The seminar series covers topics ranging from climate justice, activism, and decolonization, to governance, health, and digitalization. The LUCSUS seminars are open for the public, held online and take place Thursdays from 11 am to 12 noon.

Seventh Seminar – “Maladaptation and governing climate science in developing countries”

Maladaptation to climate change is often portrayed as a failure of project planning and insufficient consultation with vulnerable communities. Drawing on insights from science and technology studies, this paper urges more attention to the role of underlying models of risk, which shape “who” and “what” should be targeted by adaptation interventions. Using research in South and Southeast Asia, the paper argues that “co-production” is not simply consultation with affected groups, but a deeper and less cognitive mutual production of social norms and environmental knowledge. These insights raise important questions for how to engage communities within climate change policy, and for how expert bodies can integrate scientific research with valued outcomes to make adaptation interventions more locally meaningful.

Speaker

Tim Forsyth is Professor of Environment and Development at the Department of International Development at the London School of Economics and Political Science (LSE).
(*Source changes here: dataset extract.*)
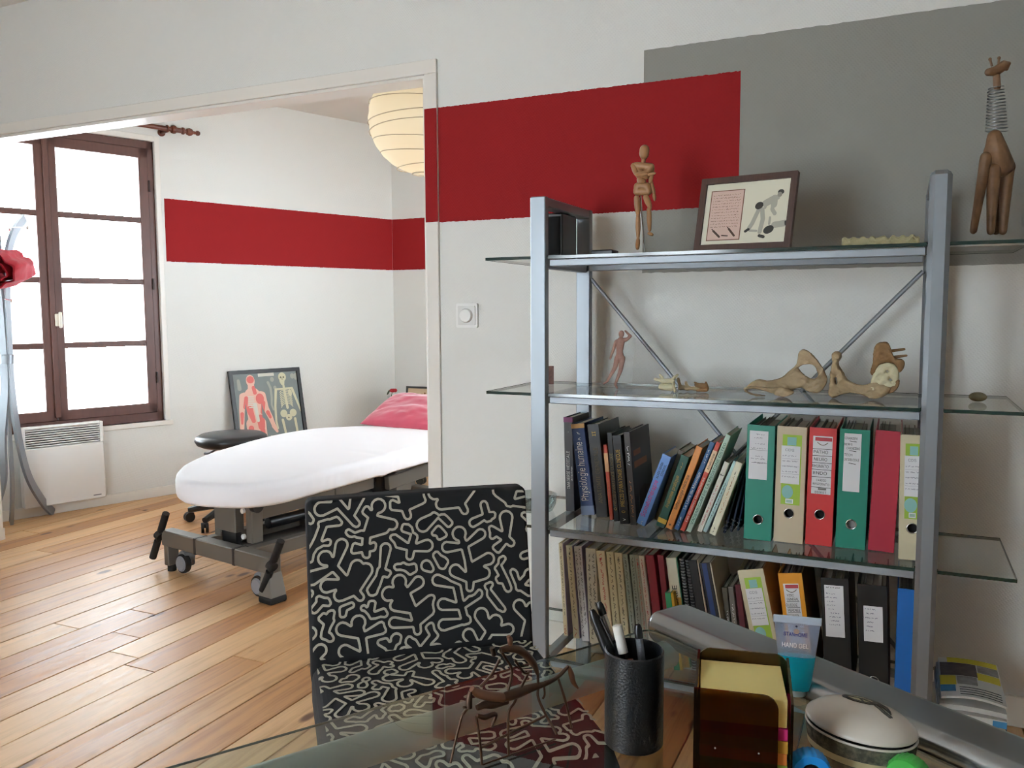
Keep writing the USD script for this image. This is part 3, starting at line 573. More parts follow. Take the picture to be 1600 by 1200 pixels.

His research focuses on understanding contested science and risk within environmental governance, analysing two themes: the politics and policy processes of contested environmental debates in rapidly developing countries; and the evolution of new multi-actor, multi-level forms of governance such as cross-sector partnerships or deliberative forums. He has written on climate change governance, forest policies in Asia, and social movements and local governance. He is Special Adviser to the UK Parliament International Development Committee on climate change and to the UK House of Commons International Development Committee on climate change and aid, and his work has been cited in the Intergovernmental Panel on Climate Change (IPCC) reports.